Nick Burdi is a sophomore pitcher for the University of Louisville. The Cards closer has already hit 100 on the radar gun a few times this season. Pitching coach Roger Williams told me that in his 20-plus years in coaching, he’s never had a pitcher throw as hard as Burdi.

The 6-foot-4 right hander was selected in the 24th round of the 2011 Major League Baseball draft by the Minnesota Twins, but passed on the pros for three years under Williams and Cards head coach Dan McDonnell.

UofL has 15 more home games in March, all with free admission. They host Alabama this Friday, Saturday and Sunday. First pitch is 3 p.m. on Friday and 1 p.m. on Saturday and Sunday.

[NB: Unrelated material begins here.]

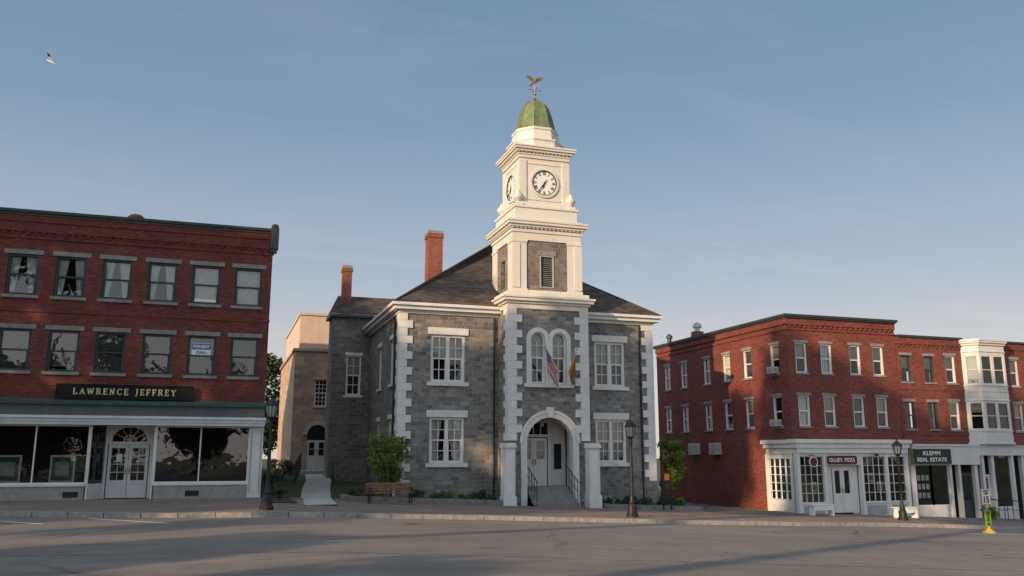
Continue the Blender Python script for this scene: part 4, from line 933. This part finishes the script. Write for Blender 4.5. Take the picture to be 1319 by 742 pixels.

KENT TAYLOR: When is the first time that you hit 100 on the radar gun?

NICK BURDI: It was this past summer up at the Cape Cod League for my summer team. It happened during one game and then after that it started coming together and I felt like every outing, I was throwing upper 90s, and then just hitting 100 here and there.

TAYLOR: What went through your mind when you hit 100?

BURDI: It was awesome. It was something that every kid dreams about and to get to this point and be able to say that you’ve thrown 100 miles per hour is something only a handful guys can do.

TAYLOR: That was the goal though, even when you made the decision to go to college and put pro baseball on hold?

BURDI: This was something that I have been working for and to finally get to this point is definitely something that I can check off the list.

TAYLOR: What was the key to going from the mid 90s to 100?

BURDI: It was just getting after it every day in the weight room and making sure I stay on top of everything. Doing all my shoulder stuff and making sure that I didn’t take any days off, so that I could reach this milestone.

TAYLOR: What is the hardest that you have thrown?

BURDI: Every once in awhile I’ll get up to 101, 102. It’s something that you kind of hope for every time you go out there so that you can show people what you’ve been blessed with.

TAYLOR: Can you sense that a batter is intimidated?

BURDI: You kind of just throw it and you know if it gets up there you kind of have a little bit of an edge on them, because they’re already thinking that this is something that they don’t see every day.

TAYLOR: On this team right now, as the closer, do you have to change your mindset when you take the mound?

BURDI: It’s something that Coach Williams has really taught me how to deal with. He’s spent a lot of time teaching me the ways of becoming a closer. It’s something that we worked at every day during the fall. He’s taught me the mentality of just going out there and getting those three outs to help your team win.

TAYLOR: Growing up, who was the pitcher that you looked up to the most?

BURDI: I would have to say probably Josh Beckett. In high school I was starting, so I liked to watch him. Now it’s kind of watching Aroldis Chapman and Mariano Rivera to see what those guys can do.

TAYLOR: How tough was the decision to come to college?

BURDI: Ever since high school I’ve had people coming up to me and asking what my options would be, and ever since day one it’s been come to school and get better and so far it’s been the right decision.

TAYLOR: What was the fastest you threw in high school?

BURDI: There were a few games where I got to 98, 97.